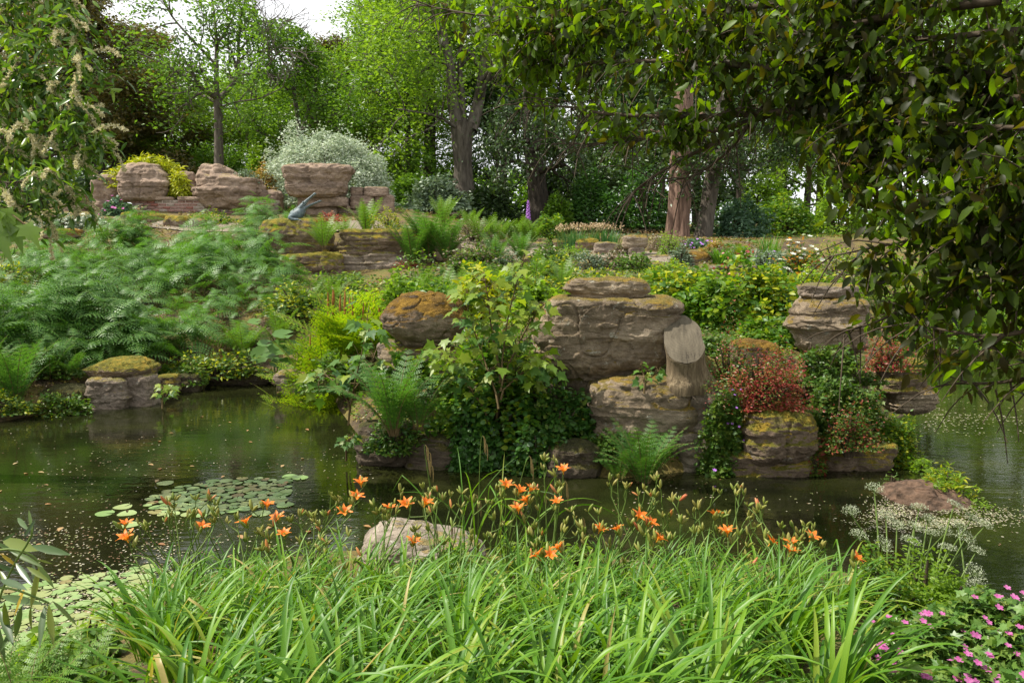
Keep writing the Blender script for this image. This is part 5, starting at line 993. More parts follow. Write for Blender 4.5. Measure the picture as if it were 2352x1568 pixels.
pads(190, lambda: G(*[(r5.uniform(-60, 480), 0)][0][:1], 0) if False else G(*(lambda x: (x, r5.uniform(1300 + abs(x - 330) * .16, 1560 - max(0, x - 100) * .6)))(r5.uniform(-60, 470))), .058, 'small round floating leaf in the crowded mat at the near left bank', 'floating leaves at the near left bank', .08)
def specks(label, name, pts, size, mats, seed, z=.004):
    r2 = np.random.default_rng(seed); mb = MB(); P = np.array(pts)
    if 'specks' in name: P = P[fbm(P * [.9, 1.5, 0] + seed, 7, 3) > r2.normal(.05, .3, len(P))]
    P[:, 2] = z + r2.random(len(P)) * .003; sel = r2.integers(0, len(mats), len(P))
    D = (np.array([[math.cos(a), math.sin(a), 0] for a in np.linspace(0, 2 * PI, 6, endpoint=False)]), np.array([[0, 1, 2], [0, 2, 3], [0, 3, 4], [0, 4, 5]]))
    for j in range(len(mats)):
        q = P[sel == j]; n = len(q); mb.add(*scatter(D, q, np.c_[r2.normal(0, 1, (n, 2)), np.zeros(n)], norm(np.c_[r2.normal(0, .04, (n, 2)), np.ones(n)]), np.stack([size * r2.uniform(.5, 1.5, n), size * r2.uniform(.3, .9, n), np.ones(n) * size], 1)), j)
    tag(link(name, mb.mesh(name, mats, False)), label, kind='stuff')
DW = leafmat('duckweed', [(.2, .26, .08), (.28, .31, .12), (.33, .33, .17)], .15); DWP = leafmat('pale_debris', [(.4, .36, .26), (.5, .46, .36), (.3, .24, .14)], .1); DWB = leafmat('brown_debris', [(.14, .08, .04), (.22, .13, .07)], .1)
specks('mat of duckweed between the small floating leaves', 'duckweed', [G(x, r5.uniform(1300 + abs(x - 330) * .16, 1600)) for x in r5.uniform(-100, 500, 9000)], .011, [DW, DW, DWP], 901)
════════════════
§ EXERCISE BRIEF
Return to the listing above and set it down exactly, leaving out its pictures.

§ REPLY TO THE TASK
Keep writing the Blender script for this image. This is part 5, starting at line 993. More parts follow. Write for Blender 4.5. Measure the picture as if it were 2352x1568 pixels.
pads(190, lambda: G(*[(r5.uniform(-60, 480), 0)][0][:1], 0) if False else G(*(lambda x: (x, r5.uniform(1300 + abs(x - 330) * .16, 1560 - max(0, x - 100) * .6)))(r5.uniform(-60, 470))), .058, 'small round floating leaf in the crowded mat at the near left bank', 'floating leaves at the near left bank', .08)
def specks(label, name, pts, size, mats, seed, z=.004):
    r2 = np.random.default_rng(seed); mb = MB(); P = np.array(pts)
    if 'specks' in name: P = P[fbm(P * [.9, 1.5, 0] + seed, 7, 3) > r2.normal(.05, .3, len(P))]
    P[:, 2] = z + r2.random(len(P)) * .003; sel = r2.integers(0, len(mats), len(P))
    D = (np.array([[math.cos(a), math.sin(a), 0] for a in np.linspace(0, 2 * PI, 6, endpoint=False)]), np.array([[0, 1, 2], [0, 2, 3], [0, 3, 4], [0, 4, 5]]))
    for j in range(len(mats)):
        q = P[sel == j]; n = len(q); mb.add(*scatter(D, q, np.c_[r2.normal(0, 1, (n, 2)), np.zeros(n)], norm(np.c_[r2.normal(0, .04, (n, 2)), np.ones(n)]), np.stack([size * r2.uniform(.5, 1.5, n), size * r2.uniform(.3, .9, n), np.ones(n) * size], 1)), j)
    tag(link(name, mb.mesh(name, mats, False)), label, kind='stuff')
DW = leafmat('duckweed', [(.2, .26, .08), (.28, .31, .12), (.33, .33, .17)], .15); DWP = leafmat('pale_debris', [(.4, .36, .26), (.5, .46, .36), (.3, .24, .14)], .1); DWB = leafmat('brown_debris', [(.14, .08, .04), (.22, .13, .07)], .1)
specks('mat of duckweed between the small floating leaves', 'duckweed', [G(x, r5.uniform(1300 + abs(x - 330) * .16, 1600)) for x in r5.uniform(-100, 500, 9000)], .011, [DW, DW, DWP], 901)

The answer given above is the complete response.